In his dreams, he sees her, talks to her, sees her tears too. She gives him a bouquet, but of cypress, the mourning flower, and whispers a loving word. He wakes up, the wreath is gone, and he has forgotten the word. It’s all done in staccato phrases, there’s no loving legato; it’s clearly hopeless.
The penultimate song sets off with a jovial piano tune, and the poet describes how he loves a fairy tale which takes him to a distant land of magic and joy, where everything is bright and shiny. If only he could go there, how happy he would be. He sees it often in his dreams, and yet, when he wakes, it has melted away like mere foam. The sounds of the merry land drift away on the breeze too, as reality brings us to the final song, the song to end all songs. He imagines that all the bad songs and the sad dreams must be buried in a huge coffin, bigger than the largest beer barrel in Heidelberg, longer than the Rhine bridge at Mainz, carried by twelve giants stronger than the sculpture of St Christopher in Cologne Cathedral. They must take it away and throw it into the sea, a fitting resting place for its contents. And what is inside this huge coffin? Why, all his love and all his pain! The piano part takes over from the voice in a slow unfolding of the story, unparalleled in musical history, describing, in mournful melody, what words can no longer express.

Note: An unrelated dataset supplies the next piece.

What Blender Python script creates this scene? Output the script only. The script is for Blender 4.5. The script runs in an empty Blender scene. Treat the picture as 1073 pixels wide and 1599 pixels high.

Thus ends ‘Dichterliebe’, a masterpiece of poetry and music, a high point of German Romanticism, and a wonderful experience both to sing, and also to listen to. I hope I can do it justice next August, and I hope many of you can come along to St Michael’s Church to hear it. Unbelievably, you will also hear one of the world’s finest young mezzo-sopranos, Beth Taylor, singing Schumann’s epic ‘Frauenliebe und Leben’. What excitement!